Summer Requiem by Vikram Seth

Author:  Vikram Seth

The cover to Summer Requiem by Vikram SethLondon. Weidenfeld & Nicolson. 2015. 66 pages.

“My hands dissolve in water. / My body wastes away. / The air drifts past and through me / Each night and every day. // Bright darkness is my comfort, / Dark daylight is my friend, / And even I can’t reckon / Where I subsist or end.” This poem, “Bright Darkness,” adorns the back jacket of Vikram Seth’s new slim volume of poetry, Summer Requiem. The oxymoronic irony of phrases like “bright darkness” and “dark daylight” set a melancholic tone that underlies much of the book.

In Summer Requiem, Seth pays homage to his mentor poets—Wang Wei and Pushkin, part of the subject or inspiration of Three Chinese Poets and The Golden Gate, respectively. Among my favorites in the book include translations he has done of Giacomo Leopardi. His poem “The Infinite” ends hauntingly: “it is / Sweet to me to be shipwrecked in this sea.” Seth’s ten-syllable iambic-pentameter translations lend a contemporary tone.

In a cleverly constructed single poem, “Haiku,” many individual stanzas can work as freestanding haiku with its 5-7-5 syllabic-count tercets, while the agglomeration of fourteen haiku that form the whole poem paints Seth’s sleeplessness on a Delhi winter night: “a mosquito’s here — / out of season, out of tune, / homing in on blood.”
 
Politics is an area Seth deals with in an oblique manner. In the poem “The Halfway Line,” each scorpion stretched “his claws towards the halfway line / Marked on the broken glass, and retched / Out venom from an absent spine.” Telling comments on politicians and political parties who would do anything, using fair means or foul, to reach the halfway line required to secure a parliamentary majority.

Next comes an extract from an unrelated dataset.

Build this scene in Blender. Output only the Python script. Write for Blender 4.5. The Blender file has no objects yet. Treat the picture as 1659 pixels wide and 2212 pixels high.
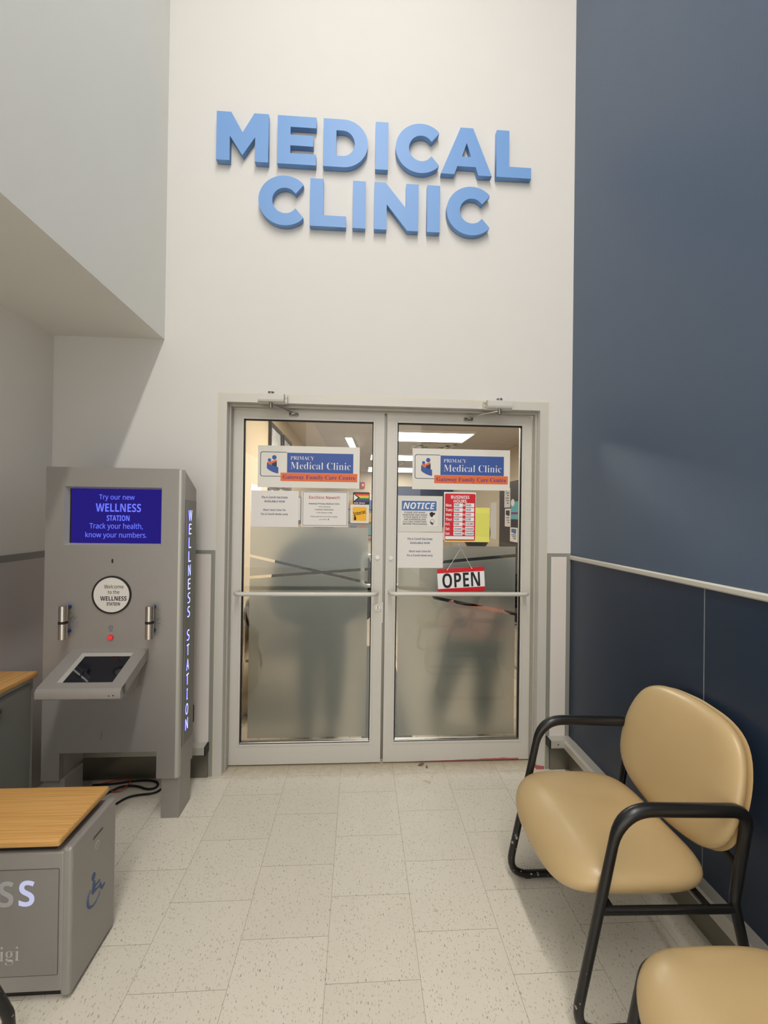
import bpy, bmesh, math, random
from mathutils import Vector, Matrix
random.seed(4)
S = bpy.context.scene
COL = S.collection
PI = math.pi

# ------------------------------------------------------------------ camera
F_PX = 903.0526
CAM = Vector((0.04456, -2.42364, 1.49207))
ROWS = [Vector((0.9981764983, -0.0588427208, 0.0134615174)),
        Vector((0.0137891551, 0.0051655083, -0.9998915825)),
        Vector((0.0587668056, 0.9982539014, 0.0059674804))]
cd = bpy.data.cameras.new('camera')
cd.sensor_fit = 'VERTICAL'
cd.sensor_height = 24.0
cd.sensor_width = 18.0
cd.lens = F_PX / 2212.0 * 24.0
cd.clip_start = 0.02
cam = bpy.data.objects.new('camera', cd)
COL.objects.link(cam)
cm = Matrix((ROWS[0], -ROWS[1], -ROWS[2])).transposed().to_4x4()
cm.translation = CAM
cam.matrix_world = cm
S.camera = cam

# ------------------------------------------------------------------ view, world, lamps
S.view_settings.view_transform = 'Standard'
S.view_settings.look = 'None'
S.view_settings.gamma = 1.0
S.view_settings.use_curve_mapping = False
S.view_settings.exposure = 0.14
w = bpy.data.worlds.new('store_ambient')
S.world = w
w.use_nodes = True
w.node_tree.nodes['Background'].inputs[0].default_value = (1.0, 0.975, 0.935, 1)
w.node_tree.nodes['Background'].inputs[1].default_value = 1.9


def area(name, loc, rot, sx, sy, power, col=(1.0, 0.96, 0.915), spread=PI):
    l = bpy.data.lights.new(name, 'AREA')
    l.shape = 'RECTANGLE'
    l.size, l.size_y, l.energy, l.color, l.spread = sx, sy, power, col, spread
    o = bpy.data.objects.new(name, l)
    COL.objects.link(o)
    o.location, o.rotation_euler = loc, rot
    return o


area('strip_lamp', (0.12, -3.7, 5.75), (0, 0, 0), 0.14, 4.8, 165)
area('strip_lamp', (3.2, -5.5, 5.6), (0, 0, 0), 0.14, 6.0, 110)
area('clinic_lamp', (0.5, 1.25, 2.5), (0, 0, 0), 1.2, 0.6, 85, (1.0, 0.96, 0.905))
area('strip_lamp', (-3.0, -5.8, 5.6), (0, 0, 0), 0.14, 6.0, 110)
S.cycles.use_denoising = True
S.cycles.max_bounces = 10
S.cycles.transparent_max_bounces = 16
S.cycles.sample_clamp_indirect = 6.0


# ------------------------------------------------------------------ materials
def lin(r, g, b):
    f = lambda c: c / 12.92 if c <= 0.04045 else ((c + 0.055) / 1.055) ** 2.4
    return (f(r / 255), f(g / 255), f(b / 255), 1)


def newmat(name):
    m = bpy.data.materials.new(name)
    m.use_nodes = True
    return m, m.node_tree, m.node_tree.nodes['Principled BSDF']


def nd(t, kind, **kw):
    n = t.nodes.new(kind)
    for k, v in kw.items():
        setattr(n, k, v)
    return n


def mat(name, col, rough=0.6, metal=0.0, noise=0.0, nscale=6.0, coat=0.0, bump=0.0, bscale=200.0, stretch=None, emit=0.0, spec=0.5):
    m, t, p = newmat(name)
    c = col if len(col) == 4 else (*col, 1)
    p.inputs['Base Color'].default_value = c
    p.inputs['Roughness'].default_value = rough
    p.inputs['Metallic'].default_value = metal
    p.inputs['Specular IOR Level'].default_value = spec
    if coat:
        p.inputs['Coat Weight'].default_value = coat
        p.inputs['Coat Roughness'].default_value = 0.2
    if emit:
        p.inputs['Emission Color'].default_value = c
        p.inputs['Emission Strength'].default_value = emit
    if noise or bump:
        tc = nd(t, 'ShaderNodeTexCoord')
        mp = nd(t, 'ShaderNodeMapping')
        t.links.new(tc.outputs['Object'], mp.inputs[0])
        if stretch:
            mp.inputs['Scale'].default_value = stretch
    if noise:
        n = nd(t, 'ShaderNodeTexNoise')
        n.inputs['Scale'].default_value = nscale
        n.inputs['Detail'].default_value = 5
        t.links.new(mp.outputs[0], n.inputs['Vector'])
        mx = nd(t, 'ShaderNodeMix', data_type='RGBA')
        mx.inputs[6].default_value = tuple(x * (1 - noise) for x in c[:3]) + (1,)
        mx.inputs[7].default_value = tuple(min(1, x * (1 + noise)) for x in c[:3]) + (1,)
        t.links.new(n.outputs['Fac'], mx.inputs[0])
        t.links.new(mx.outputs[2], p.inputs['Base Color'])
    if bump:
        n2 = nd(t, 'ShaderNodeTexNoise')
        n2.inputs['Scale'].default_value = bscale
        t.links.new(mp.outputs[0], n2.inputs['Vector'])
        b = nd(t, 'ShaderNodeBump')
        b.inputs['Strength'].default_value = bump
        b.inputs['Distance'].default_value = 0.002
        t.links.new(n2.outputs['Fac'], b.inputs['Height'])
        t.links.new(b.outputs[0], p.inputs['Normal'])
    return m


def emis(name, col, strength):
    m = bpy.data.materials.new(name)
    m.use_nodes = True
    t = m.node_tree
    t.nodes.clear()
    e = nd(t, 'ShaderNodeEmission')
    e.inputs[0].default_value = (*col[:3], 1)
    e.inputs[1].default_value = strength
    o = nd(t, 'ShaderNodeOutputMaterial')
    t.links.new(e.outputs[0], o.inputs[0])
    return m


def glass_mat():
    m = bpy.data.materials.new('clear_glass')
    m.use_nodes = True
    t = m.node_tree
    t.nodes.clear()
    tr = nd(t, 'ShaderNodeBsdfTransparent')
    tr.inputs[0].default_value = (0.93, 0.95, 0.93, 1)
    gl = nd(t, 'ShaderNodeBsdfGlossy')
    gl.inputs['Roughness'].default_value = 0.0
    fr = nd(t, 'ShaderNodeFresnel')
    fr.inputs[0].default_value = 1.5
    mx = nd(t, 'ShaderNodeMixShader')
    o = nd(t, 'ShaderNodeOutputMaterial')
    t.links.new(fr.outputs[0], mx.inputs[0])
    t.links.new(tr.outputs[0], mx.inputs[1])
    t.links.new(gl.outputs[0], mx.inputs[2])
    t.links.new(mx.outputs[0], o.inputs[0])
    return m


def frost_mat():
    m = bpy.data.materials.new('frosted_film')
    m.use_nodes = True
    t = m.node_tree
    t.nodes.clear()
    g = nd(t, 'ShaderNodeBsdfGlass')
    g.inputs['Color'].default_value = (0.88, 0.88, 0.86, 1)
    g.inputs['Roughness'].default_value = 0.56
    g.inputs['IOR'].default_value = 1.22
    d = nd(t, 'ShaderNodeBsdfDiffuse')
    d.inputs[0].default_value = (0.62, 0.63, 0.60, 1)
    mx = nd(t, 'ShaderNodeMixShader')
    mx.inputs[0].default_value = 0.23
    o = nd(t, 'ShaderNodeOutputMaterial')
    t.links.new(g.outputs[0], mx.inputs[1])
    t.links.new(d.outputs[0], mx.inputs[2])
    t.links.new(mx.outputs[0], o.inputs[0])
    return m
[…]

Seth commented at the recent Summer Requiem book launch in Delhi that “writers as writers and writers as citizens—they are both seamless.” This remark takes on an added resonance in the current Indian political climate where many writers have returned their national awards in protest against both the country’s leading so-called autonomous literary organization and the ruling party for having stayed mute vis-à-vis recent killings and atrocities against fellow writers, against the basic principle of free speech.

Finally, Seth returns to a familiar personal theme of love gained and love lost. In the poem “Caged,” we see grief in a relationship that has lost its spark in spite of the fact that love is still present. He asks, “Why could this not wait till our love could die?” In that current state, the relationship ambles along as a “Poor, pointless relic bent on staggering on / When courtesy and passion both have gone.”

Summer Requiem, written over the last twenty years, is a quiet and meditative book much like his earlier one, All You Who Sleep Tonight. In this volume, the motif of the incarnadine—including the ruddy summer sunset image on the cover—recurs: “Rose light enflamed the eastern sky” (“One Morning”), the pink of the “Acroclinium” flower, and “The hour of rust brings everything to a close” (“Summer Requiem”).

There is sadness and weariness too—“My love has gone. What do I have instead?” or “My joints have rusted and my brain is lead” (“Can’t”). It is a mature and older Vikram Seth—a writer who has lived, traversed, and experienced a long and varied life with its sine-graph vicissitudes.